Others apparently didn’t like the idea at all. “Some participants
expressed concern that publishing information about participants’
individual policy projections could confuse the public; for example,
they saw an appreciable risk that the public could mistakenly interpret
participants’ projections of the target federal funds rate as signaling
the Committee’s intention to follow a specific policy path rather than
as indicating members’ conditional projections for the federal funds
rate given their expectations regarding future economic developments.”

“Most participants viewed these concerns as manageable; several
noted that participants would have opportunities to explain their
projections and policy views in speeches and other forms of
communication,” the minutes go on. “Nonetheless, some participants did
not see providing policy projections as a useful step at this time.”

The minutes say “a number of participants suggested further
enhancements to the SEP” and disclose that Fed Chairman Ben Bernanke
“asked the subcommittee to explore such enhancements over coming
months.”

There is widespread dissatisfaction, as the minutes, say with a
calendar date for the zero funds rate, but there has been little
agreement beyond that. Evans has argued for a set of statistical
triggers for raising the federal funds rate. He has said the funds rate
should stay near zero so long as unemployment remains 7% or more and so
long as inflation does not go above 3%.

Plosser, in early November, recommended, in addition to publishing
FOMC participants’ funds rate projections in the SEP, that the FOMC
announce an explicit 2% inflation target and “provide information on the
FOMC’s reaction function.”

The Fed should “communicate policy decisions in terms of changes in
the economic conditions that the FOMC is using to formulate policy…,”
said Plosser. “Because policymakers do not know with certainty how
economic conditions will evolve, they cannot say with certainty what
policy will be in the future, but policymakers can provide information
on what factors will influence their policy decisions.”

“In addition to describing the set of conditioning variables that
we consider as we formulate policy, we should communicate our policy
decisions in terms of the changes in these important conditioning
variables,” Plosser said. “If the Fed chooses a consistent set of
variables and sticks to them, the public would better understand our
reaction function and thus have a greater ability to form judgments
about the likely course of policy. This approach would reduce
uncertainty about policy actions and promote stability.”

Minneapolis Fed President Narayana Kocherlakota had a similar
recommendation in early November, saying the FOMC should provide a
“public contingency plan” that would “provide clear guidance on how it
will respond to a variety of relevant scenarios.”

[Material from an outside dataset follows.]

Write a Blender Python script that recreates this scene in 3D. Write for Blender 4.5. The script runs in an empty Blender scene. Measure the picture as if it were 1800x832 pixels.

Whatever their funds rate projections turn out to be on Jan. 25,
FOMC members remained divided on what policy they thought was
appropriate on Dec. 13. As was already known, Plosser, Kocherlakota and
Dallas Fed President Richard Fisher, who had dissented against easing
moves in August and September, voted with the majority, while Evans
dissented for the second straight meeting in favor of immediate further
easing.

Evans had his sympathizers, the minutes make clear. “A number of
members indicated that current and prospective economic conditions could
well warrant additional policy accommodation, but they believed that any
additional actions would be more effective if accompanied by enhanced
communication about the Committee’s longer run economic goals and policy
framework.”

But “a few others continued to judge that maintaining the current
degree of policy accommodation beyond the near term would likely be
inappropriate given their outlook for economic activity and inflation,
or questioned the efficacy of additional monetary policy actions in
light of the nonmonetary headwinds restraining the recovery.”